Другой еще новый художник, это г. Корин, из Москвы. Его картина „Больной“ — очень недурна. Мы в мастерской художника: он сам, беспомощно опустив руки и голову, сидит в кресле, в коротеньком пиджаке и хотя окружен со всех сторон гипсами, кистями, красками и начатой картинкой, но не глядит на всех этих старых знакомых, просто никуда не глядит, ни о чем не думает, разве что: „Ах, как скверно, поскорей бы хоть выздороветь!“
Из новоприбылых за последние годы надо прежде всего указать на г. Нилуса из Одессы. В прошлом году первая из появившихся здесь картин его: „Перед отъездом на родину“, мало представляла чего-нибудь особенно примечательного. Но нынешняя — „По знакомым“ — уже в высокой степени стоит, чтобы на нее все обращали внимание. Г-н Нилус — художник выдающийся, вместе со своим товарищем в Одессе, г. Буковецким. Он так же, как и тот, полон в своей картине выразительности и характеристики. Старуха-приживалка в несчастной шляпенке, в истрепанном платьишке, пригнутая годами к земле, получившая от времени вместо лица — желтую маску, поднимается по ступенькам лестницы к двери милостивцев и прокормителей, и собирается позвонить. Что за бедная, что за несчастная фигура! Для меня — это княгиня Друбецкая из „Войны и мира“, только не княгиня, а мещанка или отставшая заплесневелая чиновница. Она не ездит в княжеских и графских каретах, она не говорит по-французски, она не ест роскошных обедов в чужом доме, но упорство приставанья, неизбежность победы над врагами и вымоленных рублей и местечек — одни и те же. Чудесный, глубоко верно мастерскою рукою схваченный тип.
Очень смешанное впечатление представляет собой картина г. Рябушкина „Потешные Петра I в кружале“. Если судить об этом художнике только по прошлогодней картине „Ожидание молодых от венца (Новгородская губерния)“, а также и по нынешней, если обсуживать их поверхностно, пришлось бы высказать нечто неодобрительное. В обеих бросается в глаза многое, что не удовлетворяет в художественном отношении. Но когда вспомнишь его классные ученические работы, например: „Эсфирь перед Артаксерксом“, его „Новгородскую боярышню XIV столетия“, идущую по снегу в церковь, к вечерне, пока тогдашний франт и молодчик, вроде гусарика тех времен, бежит сбоку, крутя ус и заглядывая на красотку, или когда вспомнишь его „Распятие“ (в галерее у П. М. Третьякова) — скажешь себе: это художник престранный, преудивительный. Это человек, которому все туго дается, который тяжело расправляется с формами, красками и самоусовершенствованием, но у которого есть какая-то совершенно своя, особенная оригинальность, какой-то свой, свежий, самобытный взгляд, и все это обещает много впереди. У него словно идет теперь сражение не на живот, а на смерть с врагом, и надо только ждать, кто кого сломит и победит: трудность художественного дела или естественный внутренний дар. В нынешнем „Кружале“ оригинальна задача, оригинальны группы и позы, оригинальны иные типы, наконец, чувствуешь что-то, переносящее тебя в старую историю, в петровское время. Но общий колорит картины — чернота, как у заслонки печной, а некоторые типы — просто нынешние мужики. Кто знает, однакоже, быть может, г. Рябушкину суждено быть настоящим „историческим живописцем“ старой русской истории.
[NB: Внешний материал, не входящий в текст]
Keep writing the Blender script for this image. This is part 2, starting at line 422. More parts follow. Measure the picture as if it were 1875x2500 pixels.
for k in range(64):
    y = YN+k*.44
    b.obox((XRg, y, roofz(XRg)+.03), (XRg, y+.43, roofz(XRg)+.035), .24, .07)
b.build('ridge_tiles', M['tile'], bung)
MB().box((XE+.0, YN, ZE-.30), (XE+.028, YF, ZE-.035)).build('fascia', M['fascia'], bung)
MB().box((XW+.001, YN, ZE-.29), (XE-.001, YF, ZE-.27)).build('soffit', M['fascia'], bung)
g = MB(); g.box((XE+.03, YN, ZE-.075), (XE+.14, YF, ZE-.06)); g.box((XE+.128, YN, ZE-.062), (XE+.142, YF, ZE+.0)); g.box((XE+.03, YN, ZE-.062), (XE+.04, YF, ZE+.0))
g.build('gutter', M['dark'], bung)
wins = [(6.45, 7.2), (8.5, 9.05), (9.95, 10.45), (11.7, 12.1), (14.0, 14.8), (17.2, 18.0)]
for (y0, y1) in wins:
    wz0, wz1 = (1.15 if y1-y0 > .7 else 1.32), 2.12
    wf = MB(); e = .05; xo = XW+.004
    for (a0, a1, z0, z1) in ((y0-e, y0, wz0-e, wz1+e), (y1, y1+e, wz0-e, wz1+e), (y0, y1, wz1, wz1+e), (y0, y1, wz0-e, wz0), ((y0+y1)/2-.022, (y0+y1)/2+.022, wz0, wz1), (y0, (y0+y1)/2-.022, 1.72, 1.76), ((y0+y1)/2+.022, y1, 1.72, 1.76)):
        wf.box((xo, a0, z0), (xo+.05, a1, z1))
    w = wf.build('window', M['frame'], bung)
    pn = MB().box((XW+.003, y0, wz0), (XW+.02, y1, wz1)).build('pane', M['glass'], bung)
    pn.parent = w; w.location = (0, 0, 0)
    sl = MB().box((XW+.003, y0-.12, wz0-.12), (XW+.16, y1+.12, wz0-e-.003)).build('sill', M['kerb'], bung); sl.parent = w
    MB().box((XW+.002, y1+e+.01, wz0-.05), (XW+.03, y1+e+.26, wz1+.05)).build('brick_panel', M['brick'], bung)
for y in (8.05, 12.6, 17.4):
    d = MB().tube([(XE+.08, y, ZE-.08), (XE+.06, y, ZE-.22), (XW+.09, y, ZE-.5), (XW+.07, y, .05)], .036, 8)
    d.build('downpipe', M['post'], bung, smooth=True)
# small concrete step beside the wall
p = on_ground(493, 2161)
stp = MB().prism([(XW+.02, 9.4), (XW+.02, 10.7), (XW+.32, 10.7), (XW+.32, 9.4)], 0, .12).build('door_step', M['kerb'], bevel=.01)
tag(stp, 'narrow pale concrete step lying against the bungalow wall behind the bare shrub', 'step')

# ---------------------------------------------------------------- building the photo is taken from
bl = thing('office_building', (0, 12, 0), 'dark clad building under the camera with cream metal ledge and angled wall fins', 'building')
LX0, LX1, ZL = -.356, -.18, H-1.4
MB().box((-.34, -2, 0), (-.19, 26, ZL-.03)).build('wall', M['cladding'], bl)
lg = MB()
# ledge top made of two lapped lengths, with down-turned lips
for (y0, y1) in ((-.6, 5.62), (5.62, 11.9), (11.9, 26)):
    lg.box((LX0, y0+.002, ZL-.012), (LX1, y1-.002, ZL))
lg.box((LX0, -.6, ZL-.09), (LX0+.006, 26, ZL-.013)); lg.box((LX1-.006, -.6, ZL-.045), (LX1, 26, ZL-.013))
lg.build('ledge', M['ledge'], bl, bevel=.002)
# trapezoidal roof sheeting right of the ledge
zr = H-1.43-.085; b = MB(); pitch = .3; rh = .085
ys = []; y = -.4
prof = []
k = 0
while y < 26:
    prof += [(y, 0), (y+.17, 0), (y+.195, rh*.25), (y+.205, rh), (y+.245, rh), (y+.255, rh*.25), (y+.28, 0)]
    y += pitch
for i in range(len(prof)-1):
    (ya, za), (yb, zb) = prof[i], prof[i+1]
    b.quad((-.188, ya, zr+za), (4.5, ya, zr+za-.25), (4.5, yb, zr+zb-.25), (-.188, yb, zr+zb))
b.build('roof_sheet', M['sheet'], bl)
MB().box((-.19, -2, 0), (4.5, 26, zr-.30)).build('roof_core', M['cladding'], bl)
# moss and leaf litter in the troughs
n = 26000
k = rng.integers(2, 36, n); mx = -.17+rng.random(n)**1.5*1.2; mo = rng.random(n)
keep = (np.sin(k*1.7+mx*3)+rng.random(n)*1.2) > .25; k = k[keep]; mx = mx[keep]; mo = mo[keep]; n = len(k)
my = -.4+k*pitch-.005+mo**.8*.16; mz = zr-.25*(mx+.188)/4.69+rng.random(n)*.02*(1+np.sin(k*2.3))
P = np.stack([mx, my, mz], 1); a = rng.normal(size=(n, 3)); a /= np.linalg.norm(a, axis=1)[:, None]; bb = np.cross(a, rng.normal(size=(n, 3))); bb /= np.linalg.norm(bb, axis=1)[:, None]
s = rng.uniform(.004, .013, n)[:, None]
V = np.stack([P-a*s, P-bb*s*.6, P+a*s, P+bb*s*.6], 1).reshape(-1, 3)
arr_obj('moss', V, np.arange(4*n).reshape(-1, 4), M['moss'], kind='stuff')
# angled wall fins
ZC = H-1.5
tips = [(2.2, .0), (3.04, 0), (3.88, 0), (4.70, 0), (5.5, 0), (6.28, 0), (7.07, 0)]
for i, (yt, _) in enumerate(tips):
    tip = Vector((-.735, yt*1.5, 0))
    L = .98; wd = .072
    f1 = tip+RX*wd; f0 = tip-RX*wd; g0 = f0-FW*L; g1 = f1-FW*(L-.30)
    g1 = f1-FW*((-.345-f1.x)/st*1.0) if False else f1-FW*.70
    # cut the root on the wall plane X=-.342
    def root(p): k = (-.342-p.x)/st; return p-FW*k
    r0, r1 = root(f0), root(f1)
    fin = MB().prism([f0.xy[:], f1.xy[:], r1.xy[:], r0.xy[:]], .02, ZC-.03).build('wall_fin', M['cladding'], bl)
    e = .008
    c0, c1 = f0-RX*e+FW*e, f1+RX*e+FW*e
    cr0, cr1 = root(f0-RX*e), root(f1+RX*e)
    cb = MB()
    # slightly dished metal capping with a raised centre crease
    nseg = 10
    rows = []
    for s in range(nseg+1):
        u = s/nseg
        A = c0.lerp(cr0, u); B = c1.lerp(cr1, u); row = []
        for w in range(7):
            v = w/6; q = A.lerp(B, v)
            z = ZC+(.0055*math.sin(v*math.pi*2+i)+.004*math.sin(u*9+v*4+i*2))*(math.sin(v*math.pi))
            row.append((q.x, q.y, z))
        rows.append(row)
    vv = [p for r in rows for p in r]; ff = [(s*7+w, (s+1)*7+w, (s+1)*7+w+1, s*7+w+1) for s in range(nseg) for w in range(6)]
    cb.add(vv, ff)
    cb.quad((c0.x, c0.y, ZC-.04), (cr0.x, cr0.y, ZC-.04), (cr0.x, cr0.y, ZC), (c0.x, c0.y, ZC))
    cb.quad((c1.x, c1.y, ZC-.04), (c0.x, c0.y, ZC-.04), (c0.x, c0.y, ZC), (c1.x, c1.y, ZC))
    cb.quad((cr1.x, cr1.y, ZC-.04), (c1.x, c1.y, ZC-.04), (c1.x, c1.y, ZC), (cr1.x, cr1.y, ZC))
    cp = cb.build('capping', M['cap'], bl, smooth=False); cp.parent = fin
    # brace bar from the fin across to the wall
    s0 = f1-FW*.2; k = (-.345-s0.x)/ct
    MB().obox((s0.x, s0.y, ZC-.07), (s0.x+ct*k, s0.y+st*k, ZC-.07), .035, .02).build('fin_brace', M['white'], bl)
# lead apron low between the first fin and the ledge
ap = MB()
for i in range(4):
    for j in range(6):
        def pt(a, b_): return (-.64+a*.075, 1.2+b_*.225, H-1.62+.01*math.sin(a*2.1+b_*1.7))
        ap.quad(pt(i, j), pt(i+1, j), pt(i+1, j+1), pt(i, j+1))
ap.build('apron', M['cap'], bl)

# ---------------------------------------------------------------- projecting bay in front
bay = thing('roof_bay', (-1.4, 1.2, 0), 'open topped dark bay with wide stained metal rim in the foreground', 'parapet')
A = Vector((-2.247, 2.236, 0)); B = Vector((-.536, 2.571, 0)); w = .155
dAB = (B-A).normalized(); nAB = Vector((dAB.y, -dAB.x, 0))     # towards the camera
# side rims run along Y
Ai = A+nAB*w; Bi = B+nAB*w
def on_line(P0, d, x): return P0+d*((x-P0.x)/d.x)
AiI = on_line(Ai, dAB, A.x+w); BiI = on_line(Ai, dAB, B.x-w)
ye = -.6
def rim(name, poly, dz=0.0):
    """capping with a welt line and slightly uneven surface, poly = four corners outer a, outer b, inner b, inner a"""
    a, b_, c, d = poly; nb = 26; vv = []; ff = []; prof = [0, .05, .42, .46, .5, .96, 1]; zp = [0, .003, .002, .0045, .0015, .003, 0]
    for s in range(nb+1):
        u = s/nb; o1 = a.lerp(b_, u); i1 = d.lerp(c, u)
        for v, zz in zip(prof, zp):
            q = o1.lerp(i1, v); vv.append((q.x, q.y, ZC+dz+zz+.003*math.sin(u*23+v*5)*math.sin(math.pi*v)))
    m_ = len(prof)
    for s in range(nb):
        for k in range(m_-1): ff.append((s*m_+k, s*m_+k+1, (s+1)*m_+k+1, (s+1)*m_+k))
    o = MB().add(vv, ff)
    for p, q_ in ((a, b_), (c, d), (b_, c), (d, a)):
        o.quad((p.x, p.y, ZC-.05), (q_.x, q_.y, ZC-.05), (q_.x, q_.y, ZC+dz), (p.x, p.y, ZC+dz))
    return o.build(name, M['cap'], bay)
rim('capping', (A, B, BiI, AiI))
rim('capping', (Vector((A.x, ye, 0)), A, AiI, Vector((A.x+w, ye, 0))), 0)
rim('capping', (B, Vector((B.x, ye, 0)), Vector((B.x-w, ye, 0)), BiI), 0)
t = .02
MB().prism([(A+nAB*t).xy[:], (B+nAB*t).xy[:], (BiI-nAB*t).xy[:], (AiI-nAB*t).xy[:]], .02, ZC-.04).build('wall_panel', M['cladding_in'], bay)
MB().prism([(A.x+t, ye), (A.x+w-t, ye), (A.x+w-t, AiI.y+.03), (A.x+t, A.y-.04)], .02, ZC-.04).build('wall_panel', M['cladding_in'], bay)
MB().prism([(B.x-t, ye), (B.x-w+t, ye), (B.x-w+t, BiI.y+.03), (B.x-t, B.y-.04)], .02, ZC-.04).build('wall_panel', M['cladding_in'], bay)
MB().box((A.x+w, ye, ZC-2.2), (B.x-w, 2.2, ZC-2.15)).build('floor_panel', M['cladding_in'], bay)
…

Так как речь коснулась русской истории, — скажем, что г. Клавдий Лебедев, появившийся так блистательно в 1884 году со своей „Боярской свадьбой“, а потом сделавший большой антракт, теперь снова украшает своими картинами передвижные выставки. Нынешние его вещицы не имеют важного значения прошлогодней его картины: „Увоз вечевого колокола из Новгорода“, но все-таки полны исторического чувства и колорита. Всего лучше и интересней его „Дурка“, сидящая перед своей красивой и молодой боярышней — на полу, в азиатском полосатом платье и с дурацким лицом, пробующая своими дурацкими речами и пошлыми минами развлечь и посмешить свою влюбленную хозяйку.